--- start of Source data ---

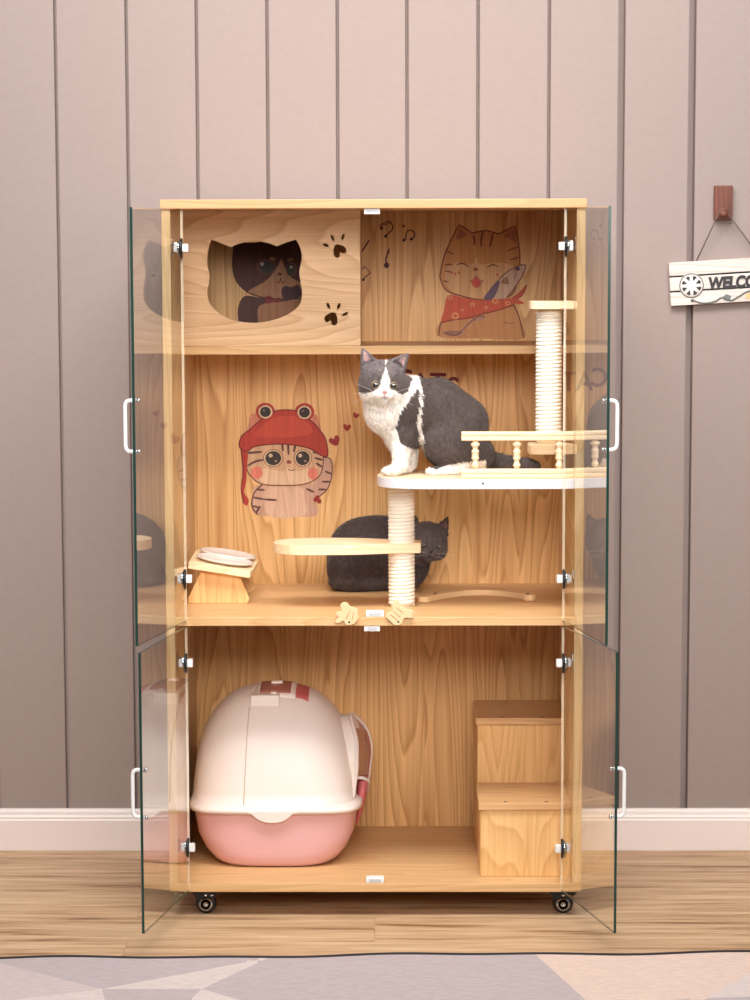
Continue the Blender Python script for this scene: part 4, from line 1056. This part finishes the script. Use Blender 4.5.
def fur_mat(name, attr=True, rgb=(80, 72, 74)):
    m, nt, b = newmat(name); N = nt.nodes.new; L = nt.links.new
    tc = N('ShaderNodeTexCoord'); mp = N('ShaderNodeMapping'); mp.inputs['Scale'].default_value = (260, 260, 90); L(tc.outputs['Object'], mp.inputs['Vector'])
    n = N('ShaderNodeTexNoise'); n.inputs['Scale'].default_value = 1; n.inputs['Detail'].default_value = 3; L(mp.outputs[0], n.inputs['Vector'])
    cr = N('ShaderNodeMapRange'); cr.inputs['From Min'].default_value = .3; cr.inputs['From Max'].default_value = .7; cr.inputs['To Min'].default_value = .78; cr.inputs['To Max'].default_value = 1.12; L(n.outputs['Fac'], cr.inputs['Value'])
    vm = N('ShaderNodeVectorMath'); vm.operation = 'SCALE'
    a = N('ShaderNodeAttribute'); a.attribute_name = 'coat'; L(a.outputs['Color'], vm.inputs[0])
    L(cr.outputs[0], vm.inputs['Scale']); L(vm.outputs[0], b.inputs['Base Color'])
    nb = N('ShaderNodeTexNoise'); nb.inputs['Scale'].default_value = 75; nb.inputs['Detail'].default_value = 2; nb.inputs['Distortion'].default_value = 1.2; L(tc.outputs['Object'], nb.inputs['Vector'])
    cb = N('ShaderNodeMapRange'); cb.inputs['From Min'].default_value = .35; cb.inputs['From Max'].default_value = .62; cb.inputs['To Min'].default_value = .80; cb.inputs['To Max'].default_value = 1.06; L(nb.outputs['Fac'], cb.inputs['Value'])
    vm2 = N('ShaderNodeVectorMath'); vm2.operation = 'SCALE'; L(vm.outputs[0], vm2.inputs[0]); L(cb.outputs[0], vm2.inputs['Scale']); L(vm2.outputs[0], b.inputs['Base Color'])
    b.inputs['Roughness'].default_value = .85; b.inputs['Specular IOR Level'].default_value = .15
    b.inputs['Sheen Weight'].default_value = .25; b.inputs['Sheen Roughness'].default_value = .4
    bp = N('ShaderNodeBump'); bp.inputs['Strength'].default_value = .7; bp.inputs['Distance'].default_value = .0012; L(n.outputs['Fac'], bp.inputs['Height']); L(bp.outputs['Normal'], b.inputs['Normal'])
    return m
def fur_blades(name, V, Q, parent, mat, colour, n, length, lay, seed=2, skip=None):
    """short coat: thin tapered hairs rooted on the skin, laid along `lay`"""
    rng = np.random.default_rng(seed)
    T_ = np.concatenate([Q[:, [0, 1, 2]], Q[:, [0, 2, 3]]])
    a, b, c_ = V[T_[:, 0]], V[T_[:, 1]], V[T_[:, 2]]; nr = np.cross(b-a, c_-a); ar = np.linalg.norm(nr, axis=1); nr = nr/(ar[:, None]+1e-12)
    pick = rng.choice(len(T_), n, p=ar/ar.sum()); u = rng.random((n, 2)); f = u.sum(1) > 1; u[f] = 1-u[f]
    P = a[pick]+(b-a)[pick]*u[:, :1]+(c_-a)[pick]*u[:, 1:]; Nn = nr[pick]
    if skip is not None: k = ~skip(P); P = P[k]; Nn = Nn[k]
    n = len(P)
    d = lay(P); d = d-Nn*(d*Nn).sum(1)[:, None]; d /= (np.linalg.norm(d, axis=1)[:, None]+1e-9)
    d = d*.85+Nn*.42+rng.normal(0, .16, (n, 3)); d /= np.linalg.norm(d, axis=1)[:, None]
    L_ = length*rng.uniform(.6, 1.25, (n, 1)); s = np.cross(d, Nn+rng.normal(0, .5, (n, 3))); s /= (np.linalg.norm(s, axis=1)[:, None]+1e-9); w = .00032
    V3 = np.concatenate([P-s*w-Nn*.0004, P+s*w-Nn*.0004, P+d*L_], 0)
    C = colour(P); C = C*rng.uniform(.86, 1.14, (n, 1)); C = np.clip(np.concatenate([C*.85, C*.85, np.minimum(C*1.12, 1)], 0), 0, 1)
    Mi = np.array(wmat(parent).inverted()); Vl = V3@Mi[:3, :3].T+Mi[:3, 3]
    me = bpy.data.meshes.new(name); ar_ = np.arange(n); F = np.stack([ar_, ar_+n, ar_+2*n], 1)
    me.from_pydata(Vl.tolist(), [], F.tolist()); me.update()
    at = me.color_attributes.new('coat', 'FLOAT_COLOR', 'POINT'); at.data.foreach_set('color', np.c_[C, np.ones(len(C))].astype(np.float32).ravel())
    me.materials.append(mat); o = bpy.data.objects.new(name, me); COL.objects.link(o); o.parent = parent; return o
def rotm(yaw, pitch=0, roll=0):
    return np.array((Matrix.Rotation(yaw, 3, 'Z') @ Matrix.Rotation(pitch, 3, 'X') @ Matrix.Rotation(roll, 3, 'Y')))
def inpoly(x, z, poly):
    r = np.zeros(x.shape, bool); n = len(poly); j = n-1
    for i in range(n):
        xi, zi = poly[i]; xj, zj = poly[j]
        c_ = ((zi > z) != (zj > z)) & (x < (xj-xi)*(z-zi)/(zj-zi+1e-12)+xi); r ^= c_; j = i
    return r
PXM = 2720.8/5.33      # pixels per metre near the sitting cat
MFUR = fur_mat('cat_fur')
M_EYEB = plain('eye_dark', (20, 16, 14), .08, spec=.8, coat=1)
M_NOSE = plain('nose_pink', (214, 138, 140), .45)
M_WHISK = plain('whisker', (245, 240, 235), .5)
M_EARIN = plain('ear_inner', (206, 160, 158), .8)

def ear_field(P, base, tip, w, d, R):
    """cone-like shell with a hollowed front"""
    base = np.array(base); tip = np.array(tip); ax = tip-base; L = np.linalg.norm(ax); ax = ax/L
    fw = np.array(R)@np.array([0, -1, 0.]); fw = fw-ax*(fw@ax); fw /= np.linalg.norm(fw); sd = np.cross(ax, fw)
    q = P-base; h = (q@ax)/L; s = q@sd; f = q@fw
    k = np.clip(1-h, 0.04, 1.6)**.8
    out = np.sqrt((s/(w*k))**2+((f)/(d*k))**2)-1
    out = out*np.minimum(w, d)*k*.8
    inn = np.sqrt((s/(w*k*.74))**2+((f-d*.75)/(d*k*.95))**2)-1; inn = inn*np.minimum(w, d)*k*.7
    out = np.maximum(out, -inn)
    return np.maximum(np.maximum(out, (h-.99)*L), -(h+.35)*L)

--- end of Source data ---

_What the task requires_
Without the images, write out each line of the data verbatim.

_The solution_
Continue the Blender Python script for this scene: part 4, from line 1056. This part finishes the script. Use Blender 4.5.
def fur_mat(name, attr=True, rgb=(80, 72, 74)):
    m, nt, b = newmat(name); N = nt.nodes.new; L = nt.links.new
    tc = N('ShaderNodeTexCoord'); mp = N('ShaderNodeMapping'); mp.inputs['Scale'].default_value = (260, 260, 90); L(tc.outputs['Object'], mp.inputs['Vector'])
    n = N('ShaderNodeTexNoise'); n.inputs['Scale'].default_value = 1; n.inputs['Detail'].default_value = 3; L(mp.outputs[0], n.inputs['Vector'])
    cr = N('ShaderNodeMapRange'); cr.inputs['From Min'].default_value = .3; cr.inputs['From Max'].default_value = .7; cr.inputs['To Min'].default_value = .78; cr.inputs['To Max'].default_value = 1.12; L(n.outputs['Fac'], cr.inputs['Value'])
    vm = N('ShaderNodeVectorMath'); vm.operation = 'SCALE'
    a = N('ShaderNodeAttribute'); a.attribute_name = 'coat'; L(a.outputs['Color'], vm.inputs[0])
    L(cr.outputs[0], vm.inputs['Scale']); L(vm.outputs[0], b.inputs['Base Color'])
    nb = N('ShaderNodeTexNoise'); nb.inputs['Scale'].default_value = 75; nb.inputs['Detail'].default_value = 2; nb.inputs['Distortion'].default_value = 1.2; L(tc.outputs['Object'], nb.inputs['Vector'])
    cb = N('ShaderNodeMapRange'); cb.inputs['From Min'].default_value = .35; cb.inputs['From Max'].default_value = .62; cb.inputs['To Min'].default_value = .80; cb.inputs['To Max'].default_value = 1.06; L(nb.outputs['Fac'], cb.inputs['Value'])
    vm2 = N('ShaderNodeVectorMath'); vm2.operation = 'SCALE'; L(vm.outputs[0], vm2.inputs[0]); L(cb.outputs[0], vm2.inputs['Scale']); L(vm2.outputs[0], b.inputs['Base Color'])
    b.inputs['Roughness'].default_value = .85; b.inputs['Specular IOR Level'].default_value = .15
    b.inputs['Sheen Weight'].default_value = .25; b.inputs['Sheen Roughness'].default_value = .4
    bp = N('ShaderNodeBump'); bp.inputs['Strength'].default_value = .7; bp.inputs['Distance'].default_value = .0012; L(n.outputs['Fac'], bp.inputs['Height']); L(bp.outputs['Normal'], b.inputs['Normal'])
    return m
def fur_blades(name, V, Q, parent, mat, colour, n, length, lay, seed=2, skip=None):
    """short coat: thin tapered hairs rooted on the skin, laid along `lay`"""
    rng = np.random.default_rng(seed)
    T_ = np.concatenate([Q[:, [0, 1, 2]], Q[:, [0, 2, 3]]])
    a, b, c_ = V[T_[:, 0]], V[T_[:, 1]], V[T_[:, 2]]; nr = np.cross(b-a, c_-a); ar = np.linalg.norm(nr, axis=1); nr = nr/(ar[:, None]+1e-12)
    pick = rng.choice(len(T_), n, p=ar/ar.sum()); u = rng.random((n, 2)); f = u.sum(1) > 1; u[f] = 1-u[f]
    P = a[pick]+(b-a)[pick]*u[:, :1]+(c_-a)[pick]*u[:, 1:]; Nn = nr[pick]
    if skip is not None: k = ~skip(P); P = P[k]; Nn = Nn[k]
    n = len(P)
    d = lay(P); d = d-Nn*(d*Nn).sum(1)[:, None]; d /= (np.linalg.norm(d, axis=1)[:, None]+1e-9)
    d = d*.85+Nn*.42+rng.normal(0, .16, (n, 3)); d /= np.linalg.norm(d, axis=1)[:, None]
    L_ = length*rng.uniform(.6, 1.25, (n, 1)); s = np.cross(d, Nn+rng.normal(0, .5, (n, 3))); s /= (np.linalg.norm(s, axis=1)[:, None]+1e-9); w = .00032
    V3 = np.concatenate([P-s*w-Nn*.0004, P+s*w-Nn*.0004, P+d*L_], 0)
    C = colour(P); C = C*rng.uniform(.86, 1.14, (n, 1)); C = np.clip(np.concatenate([C*.85, C*.85, np.minimum(C*1.12, 1)], 0), 0, 1)
    Mi = np.array(wmat(parent).inverted()); Vl = V3@Mi[:3, :3].T+Mi[:3, 3]
    me = bpy.data.meshes.new(name); ar_ = np.arange(n); F = np.stack([ar_, ar_+n, ar_+2*n], 1)
    me.from_pydata(Vl.tolist(), [], F.tolist()); me.update()
    at = me.color_attributes.new('coat', 'FLOAT_COLOR', 'POINT'); at.data.foreach_set('color', np.c_[C, np.ones(len(C))].astype(np.float32).ravel())
    me.materials.append(mat); o = bpy.data.objects.new(name, me); COL.objects.link(o); o.parent = parent; return o
def rotm(yaw, pitch=0, roll=0):
    return np.array((Matrix.Rotation(yaw, 3, 'Z') @ Matrix.Rotation(pitch, 3, 'X') @ Matrix.Rotation(roll, 3, 'Y')))
def inpoly(x, z, poly):
    r = np.zeros(x.shape, bool); n = len(poly); j = n-1
    for i in range(n):
        xi, zi = poly[i]; xj, zj = poly[j]
        c_ = ((zi > z) != (zj > z)) & (x < (xj-xi)*(z-zi)/(zj-zi+1e-12)+xi); r ^= c_; j = i
    return r
PXM = 2720.8/5.33      # pixels per metre near the sitting cat
MFUR = fur_mat('cat_fur')
M_EYEB = plain('eye_dark', (20, 16, 14), .08, spec=.8, coat=1)
M_NOSE = plain('nose_pink', (214, 138, 140), .45)
M_WHISK = plain('whisker', (245, 240, 235), .5)
M_EARIN = plain('ear_inner', (206, 160, 158), .8)

def ear_field(P, base, tip, w, d, R):
    """cone-like shell with a hollowed front"""
    base = np.array(base); tip = np.array(tip); ax = tip-base; L = np.linalg.norm(ax); ax = ax/L
    fw = np.array(R)@np.array([0, -1, 0.]); fw = fw-ax*(fw@ax); fw /= np.linalg.norm(fw); sd = np.cross(ax, fw)
    q = P-base; h = (q@ax)/L; s = q@sd; f = q@fw
    k = np.clip(1-h, 0.04, 1.6)**.8
    out = np.sqrt((s/(w*k))**2+((f)/(d*k))**2)-1
    out = out*np.minimum(w, d)*k*.8
    inn = np.sqrt((s/(w*k*.74))**2+((f-d*.75)/(d*k*.95))**2)-1; inn = inn*np.minimum(w, d)*k*.7
    out = np.maximum(out, -inn)
    return np.maximum(np.maximum(out, (h-.99)*L), -(h+.35)*L)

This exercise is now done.